Duas encíclicas, sobre a caridade e a esperança. Em breve, a terceira. Como elas marcam esse pontificado?
As duas encíclicas são certamente os grandes pilares da sua arquitetura magisterial. A elas eu juntaria alguns grandes discursos. Aquele à Cúria Romana de dezembro de 2005, sobre o tema da tradição na Igreja; o de Regensburg; o famoso discurso de La Sapienza. Essas cinco passagens representam o núcleo essencial do pensamento de Bento XVI (devo também dizer que considero a Spe salvi uma obra-prima).
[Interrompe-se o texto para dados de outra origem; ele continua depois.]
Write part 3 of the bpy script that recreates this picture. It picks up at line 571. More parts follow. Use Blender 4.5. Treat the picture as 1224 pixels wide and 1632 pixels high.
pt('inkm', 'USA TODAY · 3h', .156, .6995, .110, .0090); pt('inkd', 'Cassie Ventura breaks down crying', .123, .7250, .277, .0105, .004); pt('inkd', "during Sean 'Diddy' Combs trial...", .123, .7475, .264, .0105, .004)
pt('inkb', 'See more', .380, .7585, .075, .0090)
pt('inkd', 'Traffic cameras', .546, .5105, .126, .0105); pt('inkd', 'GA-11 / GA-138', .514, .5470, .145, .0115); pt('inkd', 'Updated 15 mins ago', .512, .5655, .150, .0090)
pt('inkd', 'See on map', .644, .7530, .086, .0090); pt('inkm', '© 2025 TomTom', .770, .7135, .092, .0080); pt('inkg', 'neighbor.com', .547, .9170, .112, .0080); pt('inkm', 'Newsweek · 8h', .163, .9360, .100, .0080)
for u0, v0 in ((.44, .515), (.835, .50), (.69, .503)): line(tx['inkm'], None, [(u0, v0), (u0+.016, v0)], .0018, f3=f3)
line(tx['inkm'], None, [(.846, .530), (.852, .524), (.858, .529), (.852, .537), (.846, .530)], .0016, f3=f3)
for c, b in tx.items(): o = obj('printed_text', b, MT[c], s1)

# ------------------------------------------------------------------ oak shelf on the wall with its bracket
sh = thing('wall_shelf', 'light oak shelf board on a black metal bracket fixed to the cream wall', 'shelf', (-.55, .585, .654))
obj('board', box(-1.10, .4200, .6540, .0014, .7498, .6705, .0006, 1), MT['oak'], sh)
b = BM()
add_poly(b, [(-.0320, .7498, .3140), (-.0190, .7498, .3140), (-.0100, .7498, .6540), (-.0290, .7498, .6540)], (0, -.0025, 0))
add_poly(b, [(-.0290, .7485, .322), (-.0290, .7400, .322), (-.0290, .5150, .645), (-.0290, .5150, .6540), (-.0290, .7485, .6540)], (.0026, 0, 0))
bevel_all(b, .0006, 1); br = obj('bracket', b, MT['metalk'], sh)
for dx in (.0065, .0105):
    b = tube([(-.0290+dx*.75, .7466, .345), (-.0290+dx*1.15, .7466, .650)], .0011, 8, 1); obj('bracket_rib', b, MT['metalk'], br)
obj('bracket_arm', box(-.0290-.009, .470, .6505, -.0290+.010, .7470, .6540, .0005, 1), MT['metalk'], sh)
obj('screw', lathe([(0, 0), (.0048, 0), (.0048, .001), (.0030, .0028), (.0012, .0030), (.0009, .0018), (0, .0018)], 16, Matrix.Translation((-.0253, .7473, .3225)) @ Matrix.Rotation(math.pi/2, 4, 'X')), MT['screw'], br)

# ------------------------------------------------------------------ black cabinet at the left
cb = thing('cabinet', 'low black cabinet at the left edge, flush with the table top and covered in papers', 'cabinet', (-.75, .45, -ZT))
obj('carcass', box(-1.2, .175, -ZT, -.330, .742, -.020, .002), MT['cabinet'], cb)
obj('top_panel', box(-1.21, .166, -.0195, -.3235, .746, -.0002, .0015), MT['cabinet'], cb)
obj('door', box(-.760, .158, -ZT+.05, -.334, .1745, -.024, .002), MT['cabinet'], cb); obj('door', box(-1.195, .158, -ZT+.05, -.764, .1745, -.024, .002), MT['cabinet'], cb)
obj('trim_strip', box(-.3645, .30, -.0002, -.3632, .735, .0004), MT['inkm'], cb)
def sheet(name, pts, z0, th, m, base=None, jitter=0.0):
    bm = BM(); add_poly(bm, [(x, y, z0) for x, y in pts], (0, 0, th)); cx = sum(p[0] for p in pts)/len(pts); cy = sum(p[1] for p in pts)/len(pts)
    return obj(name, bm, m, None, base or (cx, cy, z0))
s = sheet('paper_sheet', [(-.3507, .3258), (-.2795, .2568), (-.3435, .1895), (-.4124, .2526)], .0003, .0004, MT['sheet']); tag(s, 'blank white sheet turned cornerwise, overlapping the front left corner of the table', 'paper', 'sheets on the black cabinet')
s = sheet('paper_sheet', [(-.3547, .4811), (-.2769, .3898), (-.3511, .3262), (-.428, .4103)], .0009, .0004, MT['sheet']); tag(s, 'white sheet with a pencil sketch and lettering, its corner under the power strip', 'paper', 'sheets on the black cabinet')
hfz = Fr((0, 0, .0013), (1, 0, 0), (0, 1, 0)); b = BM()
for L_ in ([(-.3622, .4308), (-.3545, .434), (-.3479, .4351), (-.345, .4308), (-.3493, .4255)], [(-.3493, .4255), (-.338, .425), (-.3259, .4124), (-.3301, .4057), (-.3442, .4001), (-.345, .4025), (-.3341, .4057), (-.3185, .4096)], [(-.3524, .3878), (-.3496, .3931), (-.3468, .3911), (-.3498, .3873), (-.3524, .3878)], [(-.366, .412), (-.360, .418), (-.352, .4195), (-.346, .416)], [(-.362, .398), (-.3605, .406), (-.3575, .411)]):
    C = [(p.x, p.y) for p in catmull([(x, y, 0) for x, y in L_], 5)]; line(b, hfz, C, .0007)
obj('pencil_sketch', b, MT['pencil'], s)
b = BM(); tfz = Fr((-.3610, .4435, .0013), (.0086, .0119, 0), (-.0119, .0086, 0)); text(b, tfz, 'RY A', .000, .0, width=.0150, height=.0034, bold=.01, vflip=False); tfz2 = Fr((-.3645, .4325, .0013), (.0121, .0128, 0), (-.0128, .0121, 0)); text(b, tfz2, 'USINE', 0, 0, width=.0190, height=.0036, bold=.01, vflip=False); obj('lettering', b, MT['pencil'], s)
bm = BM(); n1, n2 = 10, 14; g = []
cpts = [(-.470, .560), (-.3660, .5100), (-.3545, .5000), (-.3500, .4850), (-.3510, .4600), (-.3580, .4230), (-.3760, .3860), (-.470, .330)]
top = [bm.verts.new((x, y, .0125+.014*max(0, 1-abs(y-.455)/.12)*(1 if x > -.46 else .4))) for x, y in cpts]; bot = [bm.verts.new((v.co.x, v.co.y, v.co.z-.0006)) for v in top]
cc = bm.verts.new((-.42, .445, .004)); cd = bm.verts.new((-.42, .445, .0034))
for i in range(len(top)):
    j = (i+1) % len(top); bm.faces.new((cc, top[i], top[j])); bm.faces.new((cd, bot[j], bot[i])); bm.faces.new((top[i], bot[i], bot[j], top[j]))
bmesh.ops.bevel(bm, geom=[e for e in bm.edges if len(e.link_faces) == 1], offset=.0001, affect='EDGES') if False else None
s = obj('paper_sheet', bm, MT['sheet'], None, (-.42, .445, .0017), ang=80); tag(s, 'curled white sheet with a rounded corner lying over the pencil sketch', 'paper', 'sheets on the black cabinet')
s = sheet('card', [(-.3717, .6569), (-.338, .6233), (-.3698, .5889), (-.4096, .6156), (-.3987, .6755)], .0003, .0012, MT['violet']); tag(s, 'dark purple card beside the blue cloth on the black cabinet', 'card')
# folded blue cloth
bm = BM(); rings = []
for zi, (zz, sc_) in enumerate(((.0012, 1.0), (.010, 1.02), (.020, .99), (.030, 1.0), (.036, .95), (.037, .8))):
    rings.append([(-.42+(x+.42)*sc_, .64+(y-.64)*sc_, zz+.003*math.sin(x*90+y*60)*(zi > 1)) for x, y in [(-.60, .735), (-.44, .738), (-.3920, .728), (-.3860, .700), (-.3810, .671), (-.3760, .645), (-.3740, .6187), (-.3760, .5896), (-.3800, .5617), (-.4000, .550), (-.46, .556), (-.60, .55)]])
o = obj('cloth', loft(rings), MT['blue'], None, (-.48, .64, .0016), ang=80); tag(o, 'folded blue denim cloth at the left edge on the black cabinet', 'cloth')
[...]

O itinerário, porém, não ficará completo se não colocarmos na lista também o livro Jesus de Nazaré. Escrever uma obra sobre Jesus significa dizer que a questão de Jesus é, de fato, uma questão de vida ou morte para a Igreja, que aquele Homem é o centro de tudo. Significa saber que a figura de Jesus está em perigo, no sentido de que, de um lado, há uma fé que tende a ofuscar a verdadeira identidade dele (pensemos nos protestos que acolheram a Dominus Iesus, e não fora, mas dentro da Igreja); do outro, há uma rejeição ostensiva. O Papa sentiu a urgência dramática dessas atitudes. E quis enfrentá-las de peito aberto, apresentando Jesus em sua essencialidade. O fez por meio de um livro, instrumento universal que pode chegar a todos, sem filtros e mediações. Ele bem sabe que o seu ensinamento não chega assim tão facilmente às pessoas comuns. Tomemos as catequeses das audiências de quarta-feira ou suas homilias: são discursos de uma beleza impressionante, mas que só alcançam, de fato, um pequeno círculo de destinatários.
Um dos grandes temas de Bento XVI é a liberdade religiosa: é preciso dizer que em grande parte do mundo de maioria muçulmana não se veem progressos nesse campo. Aliás, se pensarmos no Iraque, devemos mesmo falar abertamente de perseguição...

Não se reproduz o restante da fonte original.